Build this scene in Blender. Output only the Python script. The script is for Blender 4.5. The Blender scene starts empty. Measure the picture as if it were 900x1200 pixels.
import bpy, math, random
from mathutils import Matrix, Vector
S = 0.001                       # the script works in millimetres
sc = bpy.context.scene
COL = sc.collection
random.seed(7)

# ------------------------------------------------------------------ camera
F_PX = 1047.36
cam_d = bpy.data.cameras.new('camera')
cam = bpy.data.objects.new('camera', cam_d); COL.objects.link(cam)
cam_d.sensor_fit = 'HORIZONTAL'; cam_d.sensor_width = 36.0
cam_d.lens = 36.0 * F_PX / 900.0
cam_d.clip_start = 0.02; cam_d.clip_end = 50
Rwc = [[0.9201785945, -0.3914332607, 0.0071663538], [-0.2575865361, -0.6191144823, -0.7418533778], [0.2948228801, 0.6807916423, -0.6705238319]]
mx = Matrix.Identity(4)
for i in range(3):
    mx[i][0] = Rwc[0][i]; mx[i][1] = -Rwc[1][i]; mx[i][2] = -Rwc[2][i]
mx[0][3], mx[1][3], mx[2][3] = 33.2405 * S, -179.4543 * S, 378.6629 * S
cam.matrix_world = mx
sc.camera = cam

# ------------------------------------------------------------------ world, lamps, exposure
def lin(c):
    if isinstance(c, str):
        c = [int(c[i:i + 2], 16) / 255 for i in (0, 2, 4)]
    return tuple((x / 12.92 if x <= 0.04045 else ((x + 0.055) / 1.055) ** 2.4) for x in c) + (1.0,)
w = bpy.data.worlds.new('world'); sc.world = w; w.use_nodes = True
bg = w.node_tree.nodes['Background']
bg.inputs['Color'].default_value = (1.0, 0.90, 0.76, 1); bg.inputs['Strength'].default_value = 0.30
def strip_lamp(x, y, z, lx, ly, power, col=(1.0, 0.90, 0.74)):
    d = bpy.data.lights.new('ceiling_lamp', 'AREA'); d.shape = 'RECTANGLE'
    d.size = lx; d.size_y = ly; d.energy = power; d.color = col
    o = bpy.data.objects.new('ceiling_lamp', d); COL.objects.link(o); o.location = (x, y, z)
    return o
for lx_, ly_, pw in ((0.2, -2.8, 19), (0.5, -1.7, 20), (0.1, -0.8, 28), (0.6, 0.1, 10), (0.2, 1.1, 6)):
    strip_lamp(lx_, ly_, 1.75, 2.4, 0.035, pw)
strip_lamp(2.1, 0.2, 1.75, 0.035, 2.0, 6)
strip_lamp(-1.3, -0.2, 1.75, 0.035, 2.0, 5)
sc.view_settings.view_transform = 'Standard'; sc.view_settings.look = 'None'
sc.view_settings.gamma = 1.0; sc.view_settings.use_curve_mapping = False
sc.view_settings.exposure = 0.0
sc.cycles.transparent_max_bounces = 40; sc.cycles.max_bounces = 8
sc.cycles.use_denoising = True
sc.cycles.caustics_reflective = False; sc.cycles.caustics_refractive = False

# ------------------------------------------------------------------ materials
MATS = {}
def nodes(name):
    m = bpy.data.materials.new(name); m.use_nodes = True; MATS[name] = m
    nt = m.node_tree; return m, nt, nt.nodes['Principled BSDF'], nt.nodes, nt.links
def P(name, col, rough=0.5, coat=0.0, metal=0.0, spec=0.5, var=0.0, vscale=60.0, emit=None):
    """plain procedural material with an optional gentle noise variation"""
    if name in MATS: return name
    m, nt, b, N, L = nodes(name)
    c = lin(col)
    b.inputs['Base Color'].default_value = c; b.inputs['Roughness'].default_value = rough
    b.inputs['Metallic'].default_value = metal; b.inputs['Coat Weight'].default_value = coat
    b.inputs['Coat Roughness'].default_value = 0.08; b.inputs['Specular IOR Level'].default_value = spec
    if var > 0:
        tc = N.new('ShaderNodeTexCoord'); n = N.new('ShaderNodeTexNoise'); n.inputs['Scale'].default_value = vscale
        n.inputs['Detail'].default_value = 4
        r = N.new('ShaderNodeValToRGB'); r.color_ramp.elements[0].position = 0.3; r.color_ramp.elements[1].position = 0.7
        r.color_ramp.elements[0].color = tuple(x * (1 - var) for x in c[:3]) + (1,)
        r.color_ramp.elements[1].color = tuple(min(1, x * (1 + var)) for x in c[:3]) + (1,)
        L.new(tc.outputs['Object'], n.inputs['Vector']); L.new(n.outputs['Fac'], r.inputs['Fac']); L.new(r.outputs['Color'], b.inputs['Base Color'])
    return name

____

• INSTRUCTIONS FOR THE TASK:
Starting at the first line of the data above, please restate word for word every line up to and including the one that holds "sc.camera = cam", and add nothing else.

• REPLY TO THE EXERCISE:
Build this scene in Blender. Output only the Python script. The script is for Blender 4.5. The Blender scene starts empty. Measure the picture as if it were 900x1200 pixels.
import bpy, math, random
from mathutils import Matrix, Vector
S = 0.001                       # the script works in millimetres
sc = bpy.context.scene
COL = sc.collection
random.seed(7)

# ------------------------------------------------------------------ camera
F_PX = 1047.36
cam_d = bpy.data.cameras.new('camera')
cam = bpy.data.objects.new('camera', cam_d); COL.objects.link(cam)
cam_d.sensor_fit = 'HORIZONTAL'; cam_d.sensor_width = 36.0
cam_d.lens = 36.0 * F_PX / 900.0
cam_d.clip_start = 0.02; cam_d.clip_end = 50
Rwc = [[0.9201785945, -0.3914332607, 0.0071663538], [-0.2575865361, -0.6191144823, -0.7418533778], [0.2948228801, 0.6807916423, -0.6705238319]]
mx = Matrix.Identity(4)
for i in range(3):
    mx[i][0] = Rwc[0][i]; mx[i][1] = -Rwc[1][i]; mx[i][2] = -Rwc[2][i]
mx[0][3], mx[1][3], mx[2][3] = 33.2405 * S, -179.4543 * S, 378.6629 * S
cam.matrix_world = mx
sc.camera = cam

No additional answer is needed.